March’s madness just got a little less crowded after the surprise cancellation of the Gazelle Group’s College Basketball Invitational.
The CBI announced on social media it was canceling its 2026 tournament, citing “circumstances beyond our control.” The 18th edition had been scheduled for March 21–25 at the Ocean Center in Daytona Beach. Early rounds were set to air on FloSports, while ESPN2 would have streamed the semifinals and championship through the ESPN app.
“Daytona Beach is a great destination,” Gazelle Group President Rick Giles said in January when the tournament was announced. “It has become the perfect home for the CBI, where teams get spirited postseason competition and can enjoy staying right on the beach.”
Founded in 2007, the CBI is a 16-team postseason event for squads that miss the NCAA Tournament or the NIT. Without the NCAA’s backing or the TV revenue of marquee tournaments, CBI participants historically pay an entry fee to take part. The event bounced among networks early on, but found a higher-profile window when it began working with ESPN about a decade ago. ESPNU first picked up the championship-series rights, and that later evolved into a split-rights arrangement in 2022, with ESPN2 airing late-round games and FloSports carrying the early rounds.

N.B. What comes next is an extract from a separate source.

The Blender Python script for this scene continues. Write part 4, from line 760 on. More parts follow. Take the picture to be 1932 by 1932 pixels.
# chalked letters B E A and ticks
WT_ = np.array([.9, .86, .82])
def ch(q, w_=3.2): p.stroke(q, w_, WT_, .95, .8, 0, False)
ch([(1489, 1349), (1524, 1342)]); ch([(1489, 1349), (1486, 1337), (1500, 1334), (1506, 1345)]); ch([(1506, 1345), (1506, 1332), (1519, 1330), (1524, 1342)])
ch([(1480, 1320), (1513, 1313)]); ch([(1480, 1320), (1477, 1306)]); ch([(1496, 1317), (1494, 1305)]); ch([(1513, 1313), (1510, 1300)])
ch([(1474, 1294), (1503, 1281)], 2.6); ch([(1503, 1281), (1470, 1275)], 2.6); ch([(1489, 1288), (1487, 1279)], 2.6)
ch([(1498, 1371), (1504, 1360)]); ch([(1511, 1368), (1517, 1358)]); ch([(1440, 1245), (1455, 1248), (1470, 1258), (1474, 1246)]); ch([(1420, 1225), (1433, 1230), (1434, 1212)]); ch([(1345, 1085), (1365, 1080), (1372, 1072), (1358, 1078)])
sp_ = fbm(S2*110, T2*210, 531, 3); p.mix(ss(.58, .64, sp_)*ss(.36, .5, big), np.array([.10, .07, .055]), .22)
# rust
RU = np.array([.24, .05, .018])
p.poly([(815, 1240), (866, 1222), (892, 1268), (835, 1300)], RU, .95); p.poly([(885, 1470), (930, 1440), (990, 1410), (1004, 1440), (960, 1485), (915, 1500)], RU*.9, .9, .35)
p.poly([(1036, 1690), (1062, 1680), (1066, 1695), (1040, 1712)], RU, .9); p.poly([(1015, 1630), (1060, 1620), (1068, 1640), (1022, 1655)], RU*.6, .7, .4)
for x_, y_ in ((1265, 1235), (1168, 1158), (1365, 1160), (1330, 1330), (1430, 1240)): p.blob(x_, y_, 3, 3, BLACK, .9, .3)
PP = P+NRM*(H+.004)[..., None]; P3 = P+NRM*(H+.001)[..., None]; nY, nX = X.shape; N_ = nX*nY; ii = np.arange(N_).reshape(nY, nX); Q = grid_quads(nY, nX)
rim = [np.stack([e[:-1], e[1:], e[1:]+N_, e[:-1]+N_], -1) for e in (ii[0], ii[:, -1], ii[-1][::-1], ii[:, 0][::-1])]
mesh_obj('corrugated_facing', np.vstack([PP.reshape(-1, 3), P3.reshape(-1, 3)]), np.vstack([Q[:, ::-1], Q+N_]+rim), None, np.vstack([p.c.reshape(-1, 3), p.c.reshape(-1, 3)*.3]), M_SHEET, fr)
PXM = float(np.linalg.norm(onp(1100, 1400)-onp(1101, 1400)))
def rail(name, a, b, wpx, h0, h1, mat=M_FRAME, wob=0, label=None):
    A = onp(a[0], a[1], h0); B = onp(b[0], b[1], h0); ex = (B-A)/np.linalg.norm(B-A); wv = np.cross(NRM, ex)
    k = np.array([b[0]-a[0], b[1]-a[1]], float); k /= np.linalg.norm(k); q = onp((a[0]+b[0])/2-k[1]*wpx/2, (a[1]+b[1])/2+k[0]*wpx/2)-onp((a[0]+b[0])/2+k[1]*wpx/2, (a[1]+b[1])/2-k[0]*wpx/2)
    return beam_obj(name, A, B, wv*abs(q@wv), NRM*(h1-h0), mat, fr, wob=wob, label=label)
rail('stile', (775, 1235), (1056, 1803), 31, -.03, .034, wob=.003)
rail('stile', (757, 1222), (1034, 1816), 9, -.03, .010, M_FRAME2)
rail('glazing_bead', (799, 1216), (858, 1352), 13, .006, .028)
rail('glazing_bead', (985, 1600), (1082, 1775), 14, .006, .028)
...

For rebuilding teams, the CBI can mean valuable extra games, but for others, not so much. High-major programs often decline CBI invitations, a stance summed up by then-Indiana AD Fred Glass in a 2014 interview with the Indy Star: “But we’re Indiana. We don’t play in the CBI.” The absence of marquee names has given the tournament a stigma over the years.
March Rights Madness: Networks Fight for Postseason Real Estate
Even without the 2026 CBI, the NCAA Division I postseason landscape is a scramble for streaming and broadcast inventory.
The Big Dance
The NCAA Tournament, the crown jewel commonly called March Madness, remains the most valuable package of the sport. The 68-team tournament’s 67-game package currently streams on Paramount+ and HBO Max, through a deal that runs into 2032. With talks of expanding to up to 76 teams in the near future, that’s more inventory for broadcasters and more at-large bids for power conferences. The 2026 selection show airs March 15, with the First Four tipping off on March 17.
The NCAA’s Other Tournament
The National Invitation Tournament (NIT), which has aired on ESPN since 1989, remains the second-tier marquee event. Like the CBI, it has seen teams decline invitations, earning it the ironic “Not Invited Tournament” nickname, but the NIT’s NCAA ties give it greater institutional heft. Questions arise about the quality of the 32-team tournament with the future expansion of March Madness. The 2026 edition tips off on Tuesday, March 17, and will be broadcast across the ESPN family of networks and available to stream in the ESPN app.
The New Alternative
The biggest immediate beneficiary of the CBI’s exit is the College Basketball Classic (CBC), which streams on FOX One. Founded by Anschutz Entertainment Group and Fox Sports in 2024, the CBC courts recognizable programs by binding selected Big Ten, Big East, and Big 12 teams to participate if they miss the NCAA Tournament. Designed to compete with ESPN’s postseason coverage, having contractual leverage, plus no entry fees, gives the CBC instant brand recognition and an advantage over pay-to-play tournaments like the CBI. The 8-team tournament tips off in Las Vegas, streaming on FOX One.
Not all tournaments were built the same. TV money, conference contracts, and brand recognition separate the marquee events from the also-rans. Networks and streamers will keep buying or creating events that deliver guaranteed audiences; smaller tournaments will need new models or risk being absorbed or squeezed out. For fans, that means more ways to watch and a more fragmented March than ever.